May 4, 2022 - Business

Downtown Austin redevelopment could displace LGBTQ+ bars

The current site of Cuatro Gato and Coconut Club at the corner of Colorado and 4th Streets.

Near the site of the proposed demolition at 310-312 Colorado St. Photo: Nicole Cobler/Axios

The city's Historic Landmark Commission will meet at 6pm Wednesday to consider the demolition of buildings in the Warehouse District, which are home to some of the city's beloved LGBTQ+ nightlife spaces.

State of play: Developers are seeking demolition permit applications to redevelop the historic downtown buildings currently occupied by Oilcan Harry's, Coconut Club and Neon Grotto in the Fourth Street area and Iron Bear on West Sixth Street.

  • The tenants do not own the buildings, meaning they don't have a say in what happens to the property, and the landmark commission only considers whether a building is historic to the city, not the business operators in it.
  • Commissioners will hear from the demolition applicants and accept public comments.

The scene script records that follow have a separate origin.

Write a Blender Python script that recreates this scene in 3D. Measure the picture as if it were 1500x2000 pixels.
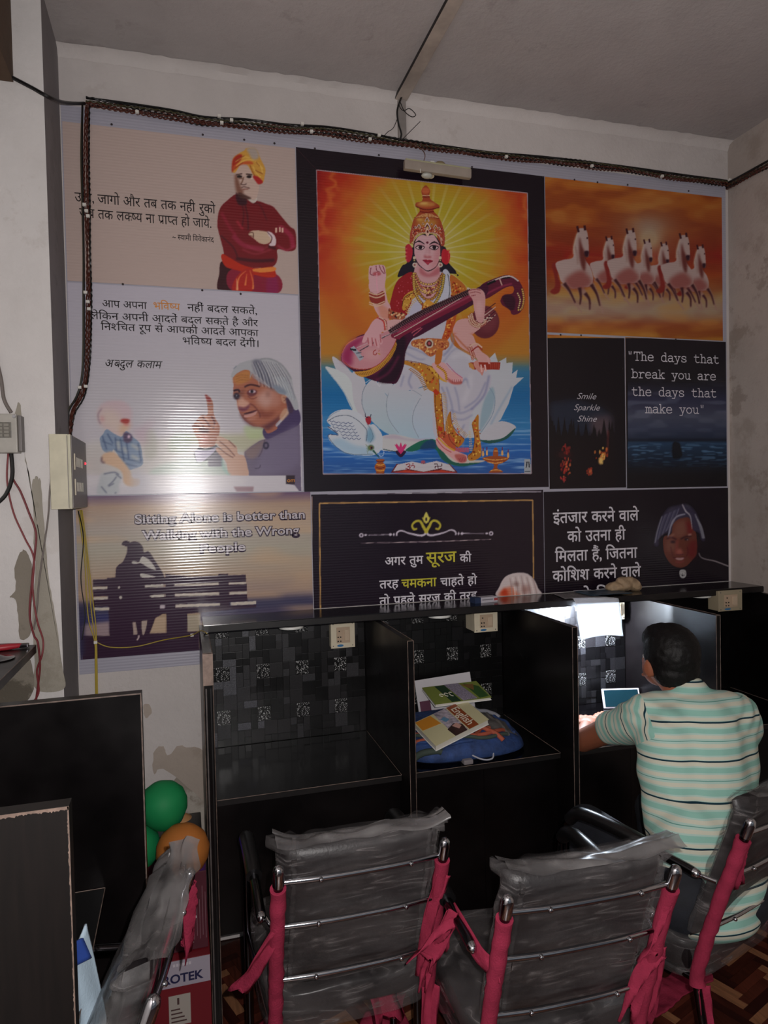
import bpy, bmesh, math, random
import numpy as np
from mathutils import Vector, Matrix, noise as mnoise

for o in list(bpy.data.objects): bpy.data.objects.remove(o)
SC = bpy.context.scene
COL = SC.collection
PI = math.pi

# ---------------------------------------------------------------- camera
H, FPX, WALL = 1.7, 1360.4, 2.705
_yaw, _pit, _rol = 0.281303, -0.026775, -0.021240
_cy, _sy = math.cos(_yaw), math.sin(_yaw)
_f = np.array([_sy*math.cos(_pit), _cy*math.cos(_pit), math.sin(_pit)])
_r = np.array([_cy, -_sy, 0.]); _u = np.cross(_r, _f)
CR = np.array([math.cos(_rol)*_r + math.sin(_rol)*_u, -math.sin(_rol)*_r + math.cos(_rol)*_u, _f])
cam = bpy.data.objects.new('camera', bpy.data.cameras.new('camera')); COL.objects.link(cam)
cam.matrix_world = Matrix(((CR[0][0], CR[1][0], -CR[2][0], 0), (CR[0][1], CR[1][1], -CR[2][1], 0), (CR[0][2], CR[1][2], -CR[2][2], H), (0, 0, 0, 1)))
cam.data.sensor_fit = 'HORIZONTAL'; cam.data.sensor_width = 36; cam.data.lens = 36*FPX/1500
cam.data.clip_start = .02
SC.camera = cam
# ---------------------------------------------------------------- light: dim room, a phone's flash beside its lens, an added soft fill lamp behind the camera
SC.world = bpy.data.worlds.new('world'); SC.world.use_nodes = True
_bg = SC.world.node_tree.nodes['Background']; _bg.inputs[0].default_value = (.80, .88, 1, 1); _bg.inputs[1].default_value = .11
def lamp(name, kind, loc, energy, col, size, rot=(0, 0, 0), **kw):
    l = bpy.data.lights.new(name, kind); l.energy = energy; l.color = col
    if kind == 'AREA': l.shape = 'RECTANGLE'; l.size, l.size_y = size
    else: l.shadow_soft_size = size
    for k, v in kw.items(): setattr(l, k, v)
    o = bpy.data.objects.new(name, l); o.location = loc; o.rotation_euler = rot; COL.objects.link(o); return o
lamp('phone_flash', 'POINT', (.045, -.01, 1.74), 100, (1, .955, .935), .006)
lamp('rear_fill', 'AREA', (.9, -2.6, 1.9), 2.5, (.93, .96, 1), (2.6, 1.8), (PI/2, 0, 0))
SC.view_settings.view_transform = 'Standard'; SC.view_settings.look = 'None'
SC.view_settings.gamma = 1; SC.view_settings.use_curve_mapping = False
SC.view_settings.exposure = 0
SC.cycles.transparent_max_bounces = 12
SC.cycles.max_bounces = 8
# ---- a small painter: prints are painted as polygons, strokes and soft blobs on a numpy canvas
CX0, CY0, CW, CH, SS = 100, 215, 1340, 1090, 2
def hx(c):
    return np.array([int(c[i:i+2], 16) / 255 for i in (0, 2, 4)], np.float32)
class Canvas:
    def __init__(s):
        s.a = np.zeros((CH * SS, CW * SS, 3), np.float32) + .07
        s.fr = (0, 0, 1.0); s.bk = 1.0
    def frame(s, x, y, k): s.fr = (x, y, k)
    def T(s, pts):
        x, y, k = s.fr
        p = np.asarray(pts, float).reshape(-1, 2)
        return np.stack([(x + p[:, 0] / k - CX0) * SS, (y + p[:, 1] / k - CY0) * SS], 1)
def smooth_pts(p, closed=True, n=6):
    m = len(p)
    if m < 3: return p
    out = []
    rng = range(m if closed else m - 1)
    t = np.linspace(0, 1, n, endpoint=False)[:, None]
    for i in rng:
        if closed: a, b, c, d = p[i-1], p[i], p[(i+1) % m], p[(i+2) % m]
        else: a, b, c, d = p[max(i-1, 0)], p[i], p[i+1], p[min(i+2, m-1)]
        out.append(.5 * (2*b + (c-a)*t + (2*a-5*b+4*c-d)*t*t + (3*b-a-3*c+d)*t**3))
    out = np.concatenate(out)
    if not closed: out = np.vstack([out, p[-1:]])
    return out
def box_blur(m, r):
    r = max(1, int(round(r)))
    for ax in (0, 1):
        for _ in (0, 1):
            c = np.cumsum(np.concatenate([np.zeros_like(m.take([0], ax)), m], ax), ax)
            n = m.shape[ax]
            i = np.arange(n)
            hi = np.minimum(i + r + 1, n); lo = np.maximum(i - r, 0)
            m = (c.take(hi, ax) - c.take(lo, ax)) / (2*r+1)
    return m
def mask_of(C, q, blur=0):
    blur *= C.bk
    H, W = C.a.shape[:2]
    pad = int(blur * 2.5) + 2
    x0 = max(int(q[:, 0].min()) - pad, 0); x1 = min(int(q[:, 0].max()) + pad + 2, W)
    y0 = max(int(q[:, 1].min()) - pad, 0); y1 = min(int(q[:, 1].max()) + pad + 2, H)
    if x1 <= x0 or y1 <= y0: return None
    w, h = x1 - x0, y1 - y0
    tog = np.zeros((h, w + 1), np.int32)
    a = q; b = np.roll(q, -1, 0)
    for (ax, ay), (bx, by) in zip(a, b):
        if ay == by: continue
        if ay > by: ax, ay, bx, by = bx, by, ax, ay
        r0 = max(int(math.ceil(ay - .5)), y0); r1 = min(int(math.ceil(by - .5)), y1)
        if r1 <= r0: continue
        r = np.arange(r0, r1)
        xs = ax + (bx - ax) * (r + .5 - ay) / (by - ay)
        cx = np.clip(np.ceil(xs - .5).astype(int) - x0, 0, w)
        tog[r - y0, cx] += 1
    m = (np.cumsum(tog, 1)[:, :w] & 1).astype(np.float32)
    if blur: m = box_blur(m, blur)
    return m, x0, y0, x1, y1
def put(C, M, col, alpha=1., col2=None, axis=1):
    if M is None: return
    m, x0, y0, x1, y1 = M
    m = (m * alpha)[..., None]
    c = hx(col)
    if col2 is not None:
        n = (y1-y0) if axis else (x1-x0)
        t = np.linspace(0, 1, n, dtype=np.float32)
        t = t[:, None, None] if axis else t[None, :, None]
        c = c * (1-t) + hx(col2) * t
    C.a[y0:y1, x0:x1] += (c - C.a[y0:y1, x0:x1]) * m
def poly(C, pts, col, blur=0, a=1., sm=True, col2=None, axis=1):
    q = C.T(pts)
    if sm: q = smooth_pts(q)
    put(C, mask_of(C, q, blur), col, a, col2, axis)
def stroke_poly(q, w):
    d = np.gradient(q, axis=0); L = np.hypot(d[:, 0], d[:, 1]) + 1e-9
    nrm = np.stack([-d[:, 1] / L, d[:, 0] / L], 1)
    w = np.asarray(w, float)
    if w.ndim == 0: w = np.full(len(q), float(w))
    else: w = np.interp(np.linspace(0, 1, len(q)), np.linspace(0, 1, len(w)), w)
    return np.vstack([q + nrm * w[:, None] / 2, (q - nrm * w[:, None] / 2)[::-1]])
def line(C, pts, col, w, blur=0, a=1., sm=True):
    q = C.T(pts)
    if sm and len(q) > 2: q = smooth_pts(q, False)
    put(C, mask_of(C, stroke_poly(q, np.asarray(w, float) * SS / C.fr[2]), blur), col, a)
def ell(C, x, y, rx, ry, col, blur=0, a=1., rot=0):
    t = np.linspace(0, 2*math.pi, 25)[:-1]
    c, s = math.cos(rot), math.sin(rot)
    poly(C, [(x + rx*math.cos(k)*c - ry*math.sin(k)*s, y + rx*math.cos(k)*s + ry*math.sin(k)*c) for k in t], col, blur, a, False)
def beads(C, pts, col, r, n, col2=None):
    q = np.asarray(pts, float); q = smooth_pts(q, False) if len(q) > 2 else q
    s = np.concatenate([[0], np.cumsum(np.hypot(*np.diff(q, axis=0).T))]); t = np.linspace(0, s[-1], n)
    for k, (x, y) in enumerate(zip(np.interp(t, s, q[:, 0]), np.interp(t, s, q[:, 1]))):
        if col2: ell(C, x, y, r*1.4, r*1.4, col2)
        ell(C, x, y, r, r, col)
def ticks(C, p, q, col, w, n, sm=True):
    a = smooth_pts(np.asarray(p, float), False) if len(p) > 2 else np.asarray(p, float)
    b = smooth_pts(np.asarray(q, float), False) if len(q) > 2 else np.asarray(q, float)
    def res(z):
        s = np.concatenate([[0], np.cumsum(np.hypot(*np.diff(z, axis=0).T))]); t = np.linspace(0, s[-1], n)
        return np.stack([np.interp(t, s, z[:, 0]), np.interp(t, s, z[:, 1])], 1)
    for u, v in zip(res(a), res(b)): line(C, [u, v], col, w, sm=False)
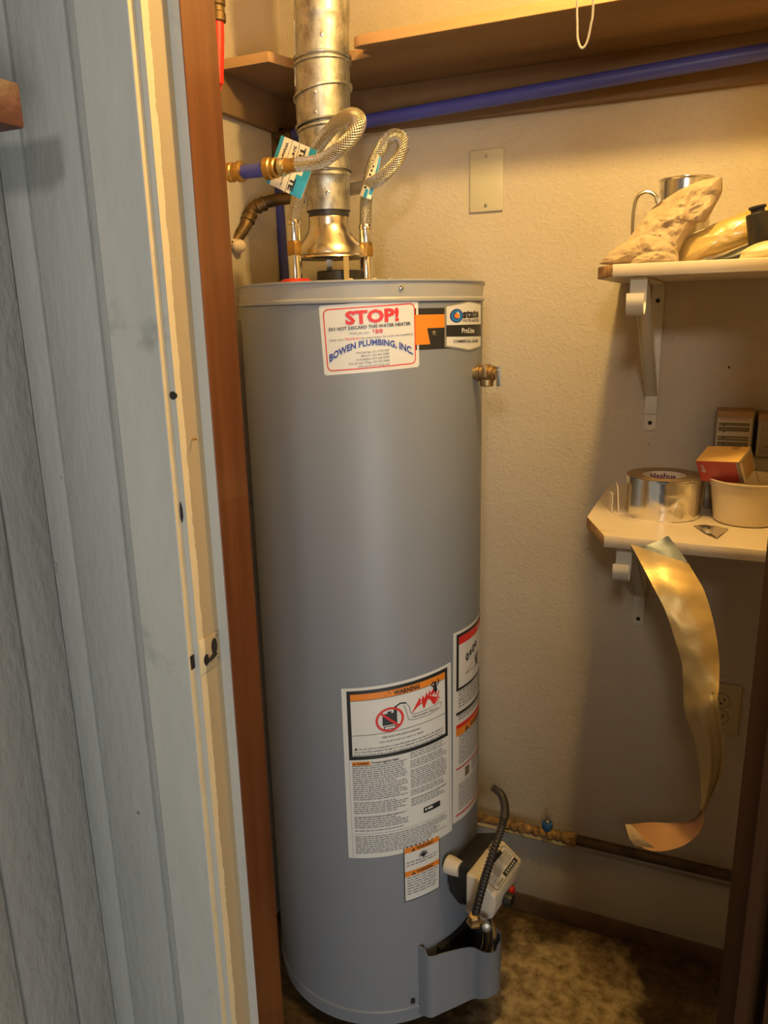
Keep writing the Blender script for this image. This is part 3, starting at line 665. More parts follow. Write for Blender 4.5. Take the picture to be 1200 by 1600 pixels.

Why it matters: The establishments have long offered safe and welcoming spaces, and critics of the redevelopment say demolition would remove a central part of nightlife for LGBTQ Austinites.

Details: Chicago-based architecture firm Solomon Cordwell Buenz released a rendering Tuesday, showing developer plans for the West Fourth Street block.

  • The proposed apartment tower would create a new space for Oilcan Harry's, moving the bar next to Rain nightclub on Fourth.
  • Oilcan Harry's owners have said the change would actually protect the bar "for decades to come."
A rendering of a proposed development on West Fourth Street in downtown Austin.
A rendering shows the proposed corner at West Fourth Street, which would move Oilcan Harry's next to Rain nightclub. Photo courtesy Solomon Cordwell Buenz

Yes, but: The plan leaves out Coconut Club, which opened its doors in 2019, and Neon Grotto, which arrived in 2021.

  • The commission is also considering proposed development at the site of the Iron Bear after hearing public comments on March 28.
  • The Iron Bear, which moved from Eighth Street to its current home at 301 W. Sixth St. in 2020, has shared multiple Instagram posts encouraging followers to "save the Iron Bear."

Of note: A petition to preserve the district had received more than 4,200 signatures as of Tuesday afternoon.